2012 sah es für einen Moment noch mal ganz finster aus: Fast die komplette Mannschaft sei seinerzeit zum VfL Herford gewechselt, erzählt Temin. Über die Gründe möchte Bubrowski nicht mehr viele Worte verlieren. Jedenfalls stand er von heute auf morgen ohne Team da – und der Verein kurz vor dem Aus. In dieser schwierigen Phase sprang Sohn Daniel in die Bresche. Bubrowski junior brachte nicht nur Landesliga-Erfahrung, sondern auch Mustafa Temin und ein paar weitere Freunde mit. „Erst sah es so aus, als müssten wir uns abmelden – und dann sind wir mit dieser Mannschaft sogar noch Fünfter geworden“, erzählt der Vater.


Ball hochhalten: Spielertrainer Daniel Bubrowski rutscht die Pille auch bei ekeligem Nieselregen nicht so schnell vom Schlappen.
In diesem Jahr könnte es unter Umständen für noch mehr reichen: Hinter der Zweitvertretung aus Oetinghausen liegt der FC mit einem Punkt Abstand an zweiter Stelle. Den direkten Vergleich hat die Mannschaft im Dezember mit 1:0 für sich entscheiden können. „Da haben wir unseren vereinseigenen Zuschauerrekord gebrochen“, sagt Temin. „So um die 250 Leute werden es wohl gewesen sein.“
„Wenn’s nicht klappt mit dem Aufstieg, ist das nicht schlimm“, sagt Karl Bubrowski. „Lieber nicht den Mund so voll nehmen – Oetinghausen hat die besseren Karten.“ Ganz unpassend käme so etwas in diesem Jahr allerdings nicht. Immerhin feiert der Verein im Sommer sein 40-jähriges Bestehen und plant aus diesem Anlass ein größeres Fest. Gegen eine gleichzeitige Aufstiegsfeier hätte wohl niemand beim FC etwas einzuwenden.
Letztere könnte theoretisch in der „Martinsklause“ steigen.
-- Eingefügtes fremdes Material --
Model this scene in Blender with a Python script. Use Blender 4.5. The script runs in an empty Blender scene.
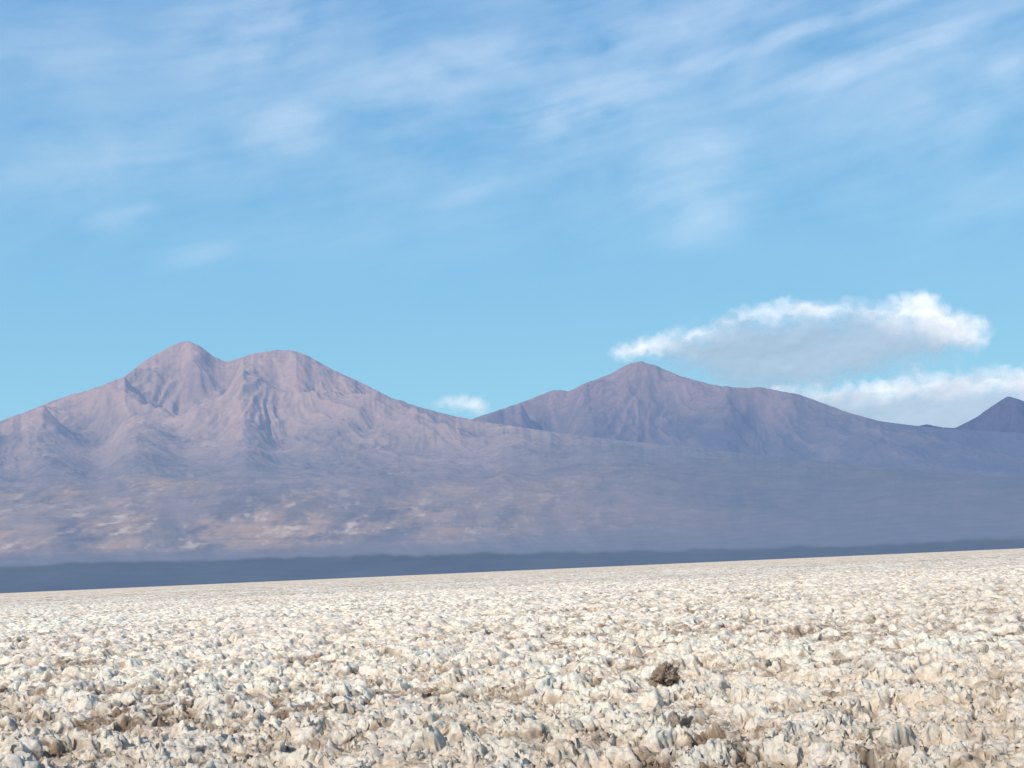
import bpy, math, numpy as np
from mathutils import Matrix, Vector
sc=bpy.context.scene
W,Hh=1024,768
LENS=50.0; F=W/36.0*LENS
PITCH=math.radians(7.45); ROLL=math.radians(-2.52); CAMZ=1.65
# ---------------- camera
cam=bpy.data.cameras.new("camera"); co=bpy.data.objects.new("camera",cam)
sc.collection.objects.link(co); sc.camera=co
cam.lens=LENS; cam.sensor_width=36; cam.clip_start=0.1; cam.clip_end=400000
M=Matrix.Translation((0,0,CAMZ))@Matrix.Rotation(math.pi/2+PITCH,4,'X')@Matrix.Rotation(ROLL,4,'Z')
co.matrix_world=M
R=np.array(M.to_3x3())
def px2ae(pts):
    p=np.array(pts,float)
    d=np.stack([(p[:,0]-512)/F,-(p[:,1]-384)/F,-np.ones(len(p))],1)@R.T
    return np.arctan2(d[:,0],d[:,1]), d[:,2]/np.hypot(d[:,0],d[:,1])
# ---------------- noise
def hsh(ix,iy,s):
    n=(ix.astype(np.int64)*374761393+iy.astype(np.int64)*668265263+s*1442695041)&0xffffffff
    n=((n^(n>>13))*1274126177)&0xffffffff
    n=n^(n>>16)
    return (n&0xffffff).astype(np.float32)/16777216.0
def perlin(x,y,s=0):
    ix=np.floor(x); iy=np.floor(y); fx=(x-ix).astype(np.float32); fy=(y-iy).astype(np.float32)
    ix=ix.astype(np.int64); iy=iy.astype(np.int64)
    u=fx*fx*fx*(fx*(fx*6-15)+10); v=fy*fy*fy*(fy*(fy*6-15)+10)
    def g(dx,dy):
        a=hsh(ix+dx,iy+dy,s)*(2*np.pi)
        return np.cos(a)*(fx-dx)+np.sin(a)*(fy-dy)
    a=g(0,0); b=g(1,0); c=g(0,1); d=g(1,1)
    return (a+u*(b-a))*(1-v)+(c+u*(d-c))*v
def fbm(x,y,s=0,o=5,g=0.5):
    t=0;a=1
    for i in range(o):
        t=t+a*perlin(x,y,s+i*17); x=x*2.03+3.1;y=y*2.03-1.7;a*=g
    return t
def ridged(x,y,s=0,o=5,g=0.5):
    t=0;a=1;n=0
    for i in range(o):
        t=t+a*(1-2.2*np.abs(perlin(x,y,s+i*17))); n+=a; x=x*2.07+5.3;y=y*2.07-2.9;a*=g
    return t/n
def ss(a,b,x):
    t=np.clip((x-a)/(b-a),0,1); return t*t*(3-2*t)
# ---------------- mesh grid
def grid_mesh(name,X,Y,Z,attrs,mat,flip=False):
    nr,nc=X.shape
    me=bpy.data.meshes.new(name)
    me.vertices.add(nr*nc)
    me.vertices.foreach_set("co",np.stack([X,Y,Z],-1).astype(np.float32).ravel())
    i=np.arange(nr*nc).reshape(nr,nc)
    q=[i[:-1,:-1],i[:-1,1:],i[1:,1:],i[1:,:-1]]
    if flip: q=q[::-1]
    q=np.stack(q,-1).reshape(-1,4).astype(np.int32)
    me.loops.add(q.size); me.loops.foreach_set("vertex_index",q.ravel())
    me.polygons.add(len(q)); me.polygons.foreach_set("loop_start",np.arange(0,q.size,4,dtype=np.int32))
    me.update(calc_edges=True)
    for k,a in attrs.items():
        if a.ndim==3:
            at=me.attributes.new(k,'FLOAT_COLOR','POINT')
            c=np.ones((nr*nc,4),np.float32); c[:,:3]=a.reshape(-1,3); at.data.foreach_set("color",c.ravel())
        else:
            at=me.attributes.new(k,'FLOAT','POINT'); at.data.foreach_set("value",a.astype(np.float32).ravel())
    me.materials.append(mat)
    ob=bpy.data.objects.new(name,me); sc.collection.objects.link(ob)
    return ob
def mixc(a,b,t):
    return np.asarray(a)*(1-t[...,None])+np.asarray(b)*t[...,None]
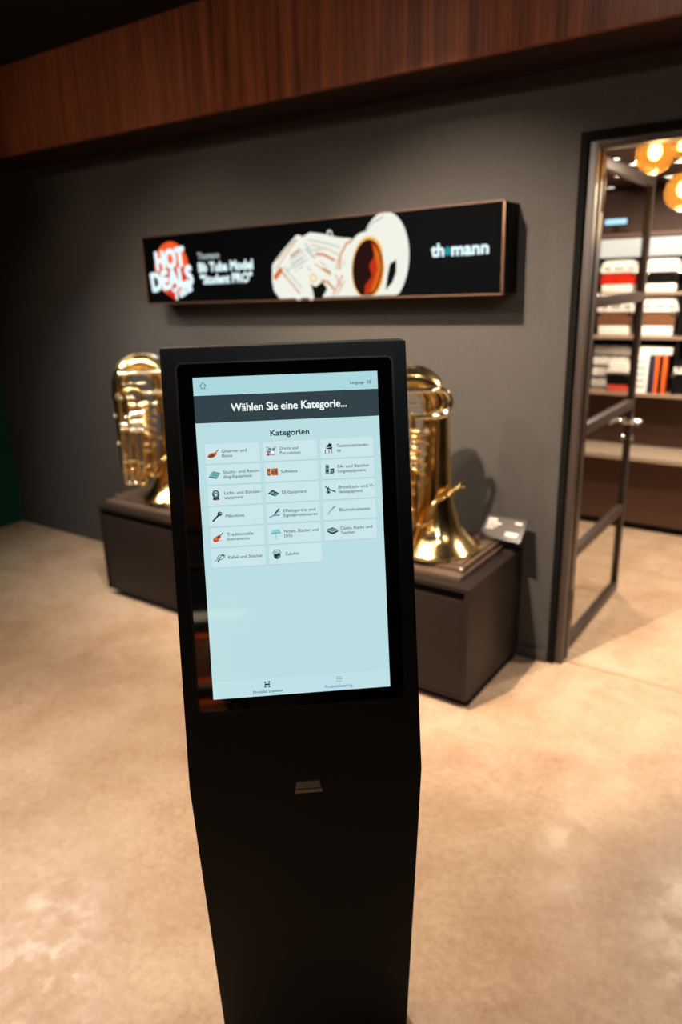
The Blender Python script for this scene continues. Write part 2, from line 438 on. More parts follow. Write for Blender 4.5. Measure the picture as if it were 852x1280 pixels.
# door frame (trim_2)
fr = empty('trim_2', (0, 0, 0), kind='structure')
for s, x in ((1, -1.034), (-1, 0.12)):
    bm = BM(); x2 = x + s*0.030
    box(bm, (min(x, x2), WY-0.006, 0), (max(x, x2), WY+WT, 2.372), 0.001)
    obj('black_reveal', bm, 'black_reveal', fr, smooth=False)
    bm = BM(); x3 = x + s*0.068
    box(bm, (min(x2, x3), WY+0.012, 0), (max(x2, x3), WY+0.05, 2.34), 0.002)
    obj('jamb', bm, 'door_paint', fr)
    bm = BM(); x4 = x3 - s*0.010
    box(bm, (min(x2, x4), WY+0.05, 0), (max(x2, x4), WY+0.078, 2.34), 0.001)
    obj('rebate', bm, 'black_reveal', fr)
    bm = BM()
    box(bm, (min(x2, x3), WY+0.078, 0), (max(x2, x3), WY+WT-0.005, 2.34), 0.002)
    obj('jamb', bm, 'door_paint', fr)
boxobj('black_reveal', (-1.004, WY-0.006, 2.342), (0.09, WY+WT, 2.372), 'black_reveal', fr, bev=0.001)
boxobj('head', (-0.966, WY+0.012, 2.312), (0.052, WY+WT-0.005, 2.342), 'door_paint', fr)
boxobj('trim_3', (-0.966, WY+0.05, 0), (0.052, WY+0.068, 0.004), 'threshold_metal', kind='structure', bev=0.001)
# open glazed door leaf, standing square to the wall (door_1)
LX, LW, LT = -0.998, 0.945, 0.038
LY0 = WY+WT+0.006
dr = empty('door_1', (LX, LY0, 0), kind='structure')
x0, x1 = -LT/2, LT/2
boxobj('hinge_stile', (x0, 0, 0.012), (x1, 0.062, 2.302), 'door_paint', dr)
boxobj('lock_stile', (x0, LW-0.034, 0.012), (x1, LW, 2.302), 'door_paint', dr)
for z0, z1, n in ((0.012, 0.062, 'bottom_rail'), (2.255, 2.302, 'top_rail'), (0.505, 0.555, 'glazing_bar'), (1.115, 1.165, 'glazing_bar'), (1.69, 1.74, 'glazing_bar')):
    boxobj(n, (x0, 0.062, z0), (x1, LW-0.034, z1), 'door_paint', dr)
for z0, z1 in ((0.062, 0.505), (0.555, 1.115), (1.165, 1.69), (1.74, 2.255)):
    boxobj('pane', (-0.004, 0.062, z0), (0.004, LW-0.034, z1), 'door_glass', dr, bev=0)
hd = obj('handle', lathe(BM(), [(0.02, -0.031), (0.022, -0.026), (0.022, 0.026), (0.02, 0.031)], 20, (0, LW-0.018, 1.04), 'X'), 'chrome', dr)
for s in (-1, 1):
    bm = BM()
    tube(bm, fillet([(s*0.02, LW-0.018, 1.04), (s*0.075, LW-0.018, 1.04), (s*0.075, LW-0.15, 1.04)], 0.014, 6), 0.009, 12)
    obj('lever', bm, 'chrome', hd)
obj('lock_cylinder', lathe(BM(), [(0.012, -0.033), (0.015, -0.03), (0.015, 0.03), (0.012, 0.033)], 16, (0, LW-0.018, 0.945), 'X'), 'chrome', dr)
for z in (0.2, 1.1, 2.08):
    obj('hinge', lathe(BM(), [(0.007, z), (0.009, z+0.004), (0.009, z+0.146), (0.007, z+0.15)], 12, (0.03, -0.004, 0)), 'bronze_trim', dr)

# ------------------------------------------------------------------ kiosk
KC = Vector((-0.80734, 0.98809, 0)); KYAW, KT, KZ = 0.706676, R(12.146), 1.37507
kk = thing('information_kiosk', 'tall black bent information kiosk with upright touchscreen listing categories', 'kiosk', KC, KYAW)
ct, st = math.cos(KT), math.sin(KT)
def KP(off):
    return lambda a, b: Vector((a/1000, b/1000*st - off/1000*ct, KZ + b/1000*ct + off/1000*st))
yb, zb = -0.4695*st, KZ-0.4695*ct
yt, zt = 0.3525*st, KZ+0.3525*ct
low = math.tan(R(10.0))
KB = 0.006
yf0 = yb + (zb-KB)*low
prof = [(yf0, KB), (yb, zb), (yt, zt), (yt+0.058, zt), (yb+0.075, zb+0.008), (yf0+0.085, KB)]
obj('housing', prism(BM(), prof, -0.2235, 0.2235, lambda p, h: Vector((h, p[0], p[1])), bev=0.0016), 'kiosk_black', kk)
boxobj('base_plate', (-0.2235, yf0-0.005, 0), (0.2235, yf0+0.34, KB), 'kiosk_black', kk)
def kplate(name, outline, o0, o1, m, parent, bev=0):
    bm = BM()
    return obj(name, prism(bm, outline, o0, o1, lambda p, h: KP(h)(*p), bev=bev), m, parent)
kplate('glass_seal', rrect(-199, -327, 199, 327, 13), -1.5, 0.25, 'kiosk_gap', kk)
gp = kplate('glass_front', rrect(-195, -322.5, 195, 323.5, 10.5), -1.5, 0.9, 'black_glass', kk, bev=0.0004)
scr = kplate('screen', [(-168, -299), (168, -299), (168, 299), (-168, 299)], 0.5, 1.15, 'lcd_base', kk)
def flat(name, fn, mats, parent, off):
    bm = BM(); fn(bm, KP(off))
    bmesh.ops.recalc_face_normals(bm, faces=bm.faces)
    return obj(name, bm, mats, parent, smooth=False)
flat('status_bar', lambda b, P: poly(b, [(-168, 268), (168, 266), (168, 299), (-168, 299)], P), 'lcd_top', scr, 1.25)
flat('header_band', lambda b, P: poly(b, [(-168, 217), (168, 217), (168, 266.5), (-168, 266.5)], P), 'lcd_band', scr, 1.3)
flat('navigation_bar', lambda b, P: poly(b, [(-168, -299), (168, -299), (168, -266), (-168, -266)], P), 'lcd_nav', scr, 1.25)
flat('header_text', lambda b, P: text(b, 'Wählen Sie eine Kategorie...', 3, 236.5, 13.6, P, 211, 0.024, 0, 'CENTER'), 'lcd_white', scr, 1.45)
flat('title_text', lambda b, P: text(b, 'Kategorien', 1.5, 189, 10.3, P, 71, 0.022, 0, 'CENTER'), 'lcd_ink', scr, 1.45)
def language(b, P):
    text(b, 'Language', 117, 277, 5.2, P, 26, 0.012); text(b, 'DE', 148, 277, 5.0, P, 8, 0.02)
flat('language_text', language, 'lcd_text', scr, 1.45)
def home(b, P):
    stroke(b, [(-156, 284), (-150.5, 290), (-145, 284), (-147, 284), (-147, 279), (-154, 279), (-154, 284)], 1.0, P, close=True)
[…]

In der Fußballkneipe im Zentrum Herfords steht mit Gunther Jessel ein Mann hinterm Tresen, den alle nur „Schraube“ nennen. Der Wirt war vor gut 30 Jahren mal Stürmer und später Vorsitzender beim FC Radewig. Sein Spitzname habe mit einer Vergangenheit als sprunggewaltiges Kopfballungeheuer nur sehr bedingt zu tun – auch wenn das gerne kolportiert werde. „Schraube haben sie mich genannt, weil ich bei Krummacker in der Eisenwaren-Handlung gearbeitet habe“, räumt der 58-Jährige lachend mit einer Legende auf.
Eine andere Geschichte hingegen stimmt: Der FC Radewig spielte damals für kurze Zeit in der Kreisliga B. Vielleicht klappt das ja noch mal. Dann stünde der FC endlich mal im Rampenlicht – und Karl Bubrowski könnte von einem weiteren großen Erlebnis seiner Fußballvita erzählen.